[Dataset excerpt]
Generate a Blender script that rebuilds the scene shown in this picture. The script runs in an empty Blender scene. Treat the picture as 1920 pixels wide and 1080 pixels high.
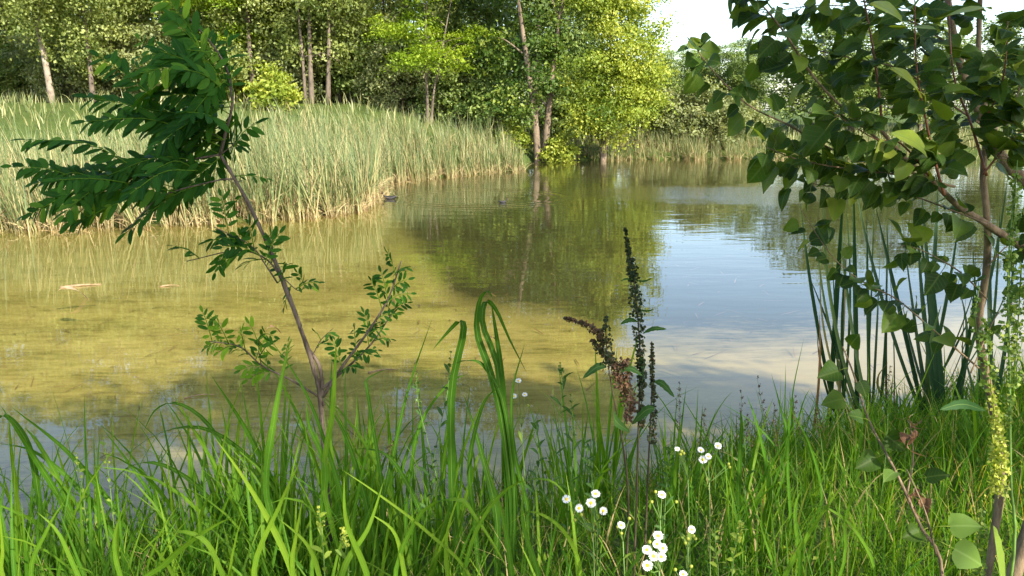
import bpy, math, random
import numpy as np
from mathutils import Vector, Matrix
R = math.radians
rng = np.random.default_rng(7)
random.seed(7)
SC = bpy.context.scene
COL = SC.collection

# ------------------------------------------------------------------ camera, sky, sun, exposure
EYE = 1.6
PITCH = R(12.77)
FPX = 1478.0
cam_d = bpy.data.cameras.new('camera')
cam = bpy.data.objects.new('camera', cam_d); COL.objects.link(cam)
cam.location = (0, 0, EYE)
cam.rotation_euler = (R(90) - PITCH, 0, 0)
cam_d.sensor_width = 36.0
cam_d.lens = 36.0 * FPX / 1920.0
cam_d.clip_start = 0.05
cam_d.clip_end = 2000
SC.camera = cam

SUN_EL = R(36)
SUN_AZ = R(142)              # clockwise from +Y: behind the viewer, to the right
world = bpy.data.worlds.new('World'); SC.world = world
world.use_nodes = True
wn = world.node_tree.nodes; wl = world.node_tree.links
bg = wn['Background']
sky = wn.new('ShaderNodeTexSky'); sky.sky_type = 'NISHITA'; sky.sun_disc = False
sky.sun_elevation = SUN_EL; sky.sun_rotation = SUN_AZ
sky.air_density = 1.0; sky.dust_density = 1.2; sky.ozone_density = 1.0
wl.new(sky.outputs[0], bg.inputs[0]); bg.inputs[1].default_value = 0.15
sun_d = bpy.data.lights.new('sun', 'SUN'); sun_d.energy = 4.6; sun_d.angle = R(0.55); sun_d.color = (1.0, 0.93, 0.82)
sun = bpy.data.objects.new('sun', sun_d); COL.objects.link(sun)
SUNV = Vector((math.sin(SUN_AZ) * math.cos(SUN_EL), math.cos(SUN_AZ) * math.cos(SUN_EL), math.sin(SUN_EL)))
sun.rotation_euler = SUNV.to_track_quat('Z', 'Y').to_euler()
SC.view_settings.view_transform = 'Standard'
SC.view_settings.look = 'None'
SC.view_settings.exposure = 1.5
SC.view_settings.gamma = 1.0
SC.cycles.max_bounces = 8
SC.cycles.transparent_max_bounces = 12
SC.cycles.caustics_reflective = False
SC.cycles.caustics_refractive = False

CT, ST = math.cos(PITCH), math.sin(PITCH)
def P(px, py, d):
    """point seen at photo pixel (px, py), d metres in front along +Y"""
    u = (px - 960) / FPX; v = (540 - py) / FPX
    dx, dy, dz = u, CT + v * ST, -ST + v * CT
    k = d / dy
    return np.array((dx * k, d, EYE + dz * k))
WATER_Z = -0.5
def PW(px, py, z=WATER_Z):
    u = (px - 960) / FPX; v = (540 - py) / FPX
    dx, dy, dz = u, CT + v * ST, -ST + v * CT
    k = (z - EYE) / dz
    return np.array((dx * k, dy * k, z))

# ------------------------------------------------------------------ mesh helpers
def unit(v):
    n = np.linalg.norm(v, axis=-1, keepdims=True); n[n < 1e-9] = 1
    return v / n

class MB:
    def __init__(self):
        self.v = []; self.q = []; self.t = []; self.tint = []; self.lc = []; self.n = 0
    def add(self, v, quads=None, tris=None, tint=0.5, lc=None):
        v = np.asarray(v, float).reshape(-1, 3)
        m = len(v)
        self.v.append(v)
        self.tint.append(np.broadcast_to(np.asarray(tint, float), (m,)).copy())
        self.lc.append(np.zeros((m, 3)) if lc is None else np.asarray(lc, float).reshape(-1, 3))
        if quads is not None and len(quads): self.q.append(np.asarray(quads, int).reshape(-1, 4) + self.n)
        if tris is not None and len(tris): self.t.append(np.asarray(tris, int).reshape(-1, 3) + self.n)
        self.n += m
    def merge(self, o, M=None, tint_shift=0.0):
        v = np.concatenate(o.v)
        if M is not None:
            M = np.array(M); v = v @ M[:3, :3].T + M[:3, 3]
        q = np.concatenate(o.q) if o.q else None
        t = np.concatenate(o.t) if o.t else None
        self.add(v, q, t, np.concatenate(o.tint) + tint_shift, np.concatenate(o.lc))
    def mesh(self, name, mat, smooth=True):
        me = bpy.data.meshes.new(name)
        V = np.concatenate(self.v)
        q = np.concatenate(self.q) if self.q else np.zeros((0, 4), int)
        t = np.concatenate(self.t) if self.t else np.zeros((0, 3), int)
        me.vertices.add(len(V)); me.vertices.foreach_set('co', V.astype(np.float32).ravel())
        loops = np.concatenate([q.ravel(), t.ravel()]).astype(np.int32)
        me.loops.add(len(loops)); me.loops.foreach_set('vertex_index', loops)
        starts = np.concatenate([np.arange(len(q)) * 4, len(q) * 4 + np.arange(len(t)) * 3]).astype(np.int32)
        me.polygons.add(len(starts)); me.polygons.foreach_set('loop_start', starts)
        me.update(calc_edges=True)
        if smooth: me.polygons.foreach_set('use_smooth', np.ones(len(starts), bool))
        a = me.attributes.new('tint', 'FLOAT', 'POINT'); a.data.foreach_set('value', np.concatenate(self.tint).astype(np.float32))
        b = me.attributes.new('lc', 'FLOAT_VECTOR', 'POINT'); b.data.foreach_set('vector', np.concatenate(self.lc).astype(np.float32).ravel())
        if mat is not None: me.materials.append(mat)
        me.validate()
        return me
    def build(self, name, mat, parent=None, smooth=True):
        o = bpy.data.objects.new(name, self.mesh(name, mat, smooth)); COL.objects.link(o)
        if parent is not None: o.parent = parent
        return o

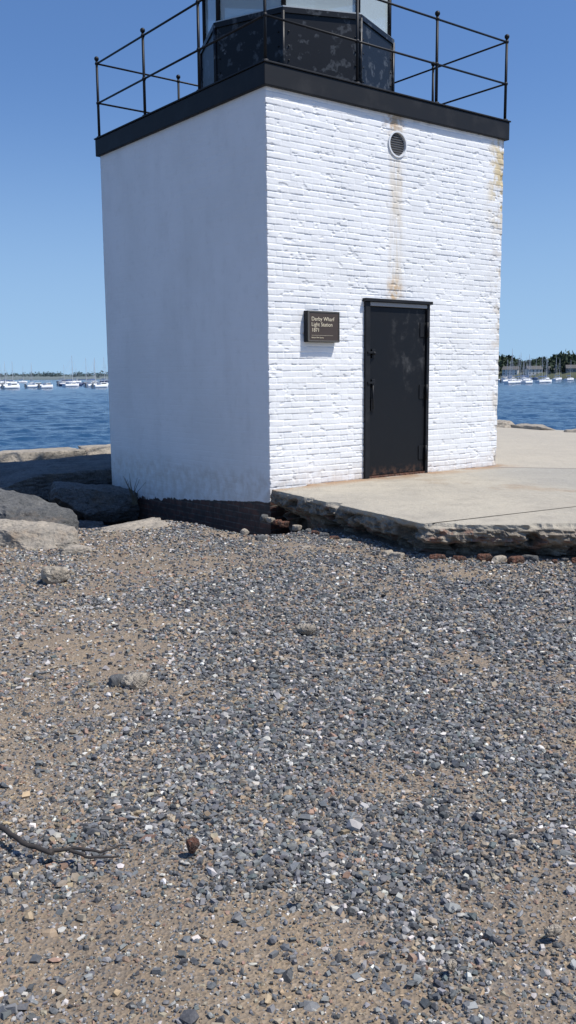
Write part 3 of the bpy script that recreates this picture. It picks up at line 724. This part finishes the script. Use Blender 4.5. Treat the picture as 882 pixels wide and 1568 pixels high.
def sailboat(v):
    bm=bmesh.new();Ln=7.5+v*.9;B=2.5;fb=.95;hull(bm,Ln,B,fb)
    box(bm,-Ln*.1,Ln*.25,-.75,.75,fb,fb+.5,.08,1);box(bm,-Ln*.06,Ln*.2,-.77,.77,fb+.18,fb+.34,0,4)
    hm=Ln*1.2;cyl(bm,(Ln*.1,0,fb),(Ln*.1,0,fb+hm),.09,.06,6,2)
    cyl(bm,(Ln*.1,0,fb+1.3),(-Ln*.38,0,fb+1.25),.07,.06,6,2);cyl(bm,(Ln*.08,0,fb+1.45),(-Ln*.36,0,fb+1.38),.17,.12,8,3)
    for e in ((Ln*.49,0,fb*1.2),(-Ln*.49,0,fb)): cyl(bm,e,(Ln*.1,0,fb+hm*.97),.015,None,4,2)
    cyl(bm,(Ln*.1,-.6,fb+hm*.6),(Ln*.1,.6,fb+hm*.6),.03,None,5,2)
    for s_ in (-1,1): cyl(bm,(Ln*.08,s_*1.15,fb),(Ln*.1,s_*.6,fb+hm*.6),.015,None,4,2)
    me=bpy.data.meshes.new('sailboat');bm.normal_update();bm.to_mesh(me);bm.free()
    for m in ((M_hullb if v==2 else M_hull),M_cab,M_mast,M_canv,M_win): me.materials.append(m)
    return me
def motorboat(v):
    bm=bmesh.new();Ln=6.5+v;hull(bm,Ln,2.6,1.0)
    box(bm,-Ln*.1,Ln*.22,-.9,.9,1.0,1.75,.1,1);box(bm,-Ln*.08,Ln*.225,-.92,.92,1.3,1.62,0,4)
    box(bm,-Ln*.18,Ln*.12,-.95,.95,2.35,2.45,.03,3)
    for x in (-Ln*.16,Ln*.1):
        for y in (-.85,.85): cyl(bm,(x,y,1.0),(x,y,2.36),.03,None,5,2)
    box(bm,-Ln*.55,-Ln*.48,-.25,.25,.2,1.5,.05,4)
    me=bpy.data.meshes.new('motorboat');bm.normal_update();bm.to_mesh(me);bm.free()
    for m in (M_hull,M_cab,M_mast,M_canv,M_win): me.materials.append(m)
    return me
SB=[sailboat(i) for i in range(3)];MB=[motorboat(i) for i in range(2)]
def put(me,a,d,hd):
    o=bpy.data.objects.new(me.name.split('.')[0],me);col.objects.link(o);a=math.radians(a)
    o.location=(d*math.sin(a),d*math.cos(a),ZW);o.rotation_euler=(0,0,hd)
rb=random.Random(21)
for i in range(52):
    a=rb.uniform(-23,-8);d=rb.uniform(330,720)
    put(rb.choice(SB+SB+MB),a,d,.95+rb.gauss(0,.3))
for a,d in ((-17.3,330),(-16.6,300),(-15.2,320),(-14.6,300),(-12.0,330),(-11.4,300)): put(MB[int(a)%2],a,d,1.0+rb.gauss(0,.3))
for i in range(36):
    a=rb.uniform(12.4,17.5) if i<26 else rb.uniform(17.5,30);d=rb.uniform(330,580)
    put(rb.choice(SB+SB+MB),a,d,.95+rb.gauss(0,.3))
for a,d in ((13.6,320),(14.0,335),(14.6,325)): put(SB[0],a,d,.9)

WRITTEN EXERCISE:
Give again, please, precisely the lines that begin the records and run through the line with "COL = SC.collection" in it, keeping both end lines and dropping any pictures.

WORKED ANSWER:
Generate a Blender script that rebuilds the scene shown in this picture. The script runs in an empty Blender scene. Treat the picture as 1920 pixels wide and 1080 pixels high.
import bpy, math, random
import numpy as np
from mathutils import Vector, Matrix
R = math.radians
rng = np.random.default_rng(7)
random.seed(7)
SC = bpy.context.scene
COL = SC.collection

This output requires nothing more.